The SR-71 Blackbird has had an almost immeasurable effect on the world we live in today.  Its record as the fastest aircraft ever to take to the skies speaks to the incredible engineering and problem solving employed by Lockheed Martin in the 1960s, and the reconnaissance missions it carried out over the Soviet Union and other potential enemies of the United States in the decades since have helped keep the U.S. one step ahead of potential threats, and 50,000 feet above commercial airliners.

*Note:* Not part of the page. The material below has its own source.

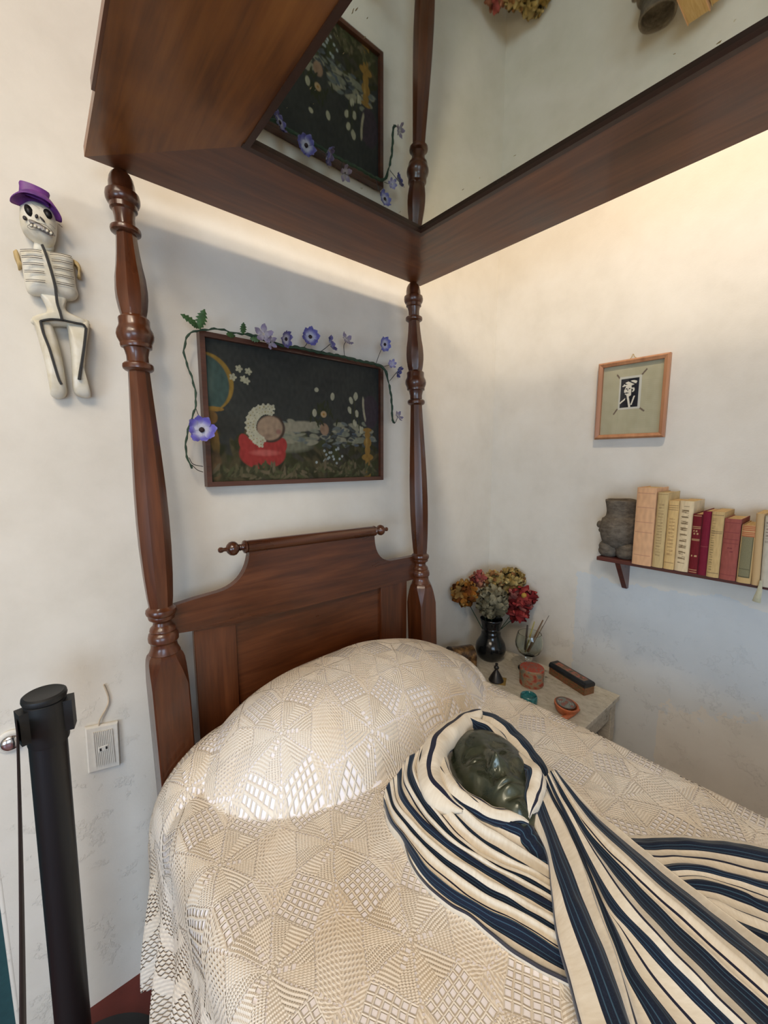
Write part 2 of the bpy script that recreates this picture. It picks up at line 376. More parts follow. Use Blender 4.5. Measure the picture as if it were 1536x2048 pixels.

Testing the SR-71 and its predecessor, the A-12 Oxcart, over Groom Lake, Nevada (also known in some circles as “Area 51”) added to the mystery surrounding the facility and likely contributed to reports of UFOs in the skies within 2,500 miles of the airstrip.  Our love affair with this aircraft continues in pop-culture to this day, as even the X-Men seem to be flying a version of the SR-71 that allows for vertical takeoffs and landings in Fox’s movie series.

Black Bird Jet from X-Men First Class

Whether it’s because of the public’s love affair with the SR-71, or because of its near mythical performance and strategic benefit, Lockheed Martin isn’t ignoring the legend that is their Skunkworks’ crowning achievement.  In an article produced for Aviation Week, Lockheed divulged some information about the long-awaited successor to the SR-71, appropriately dubbed, the SR-72.

Lockheed’s division for advanced aircraft development, commonly referred to as the Skunk Works, told Aviation Week that producing a formidable replacement for the SR-71, which was retired in 1998, has been delayed as they waited for hypersonic technologies to improve.  Now, a new combined-cycle propulsion system that merges a supersonic jet engine with a rocket promises to offer the SR-72 performance that leaves its namesake in the proverbial dust.  While the SR-71’s record setting top speed is said to have exceeded MACH 3 (approximately 2,300 miles per hour) the SR-72, equipped with two hybrid jet/rocket engines could potentially surpass MACH 6 – depending on the aircraft’s design being able to manage the friction created by air traveling over its control surfaces at such high speeds.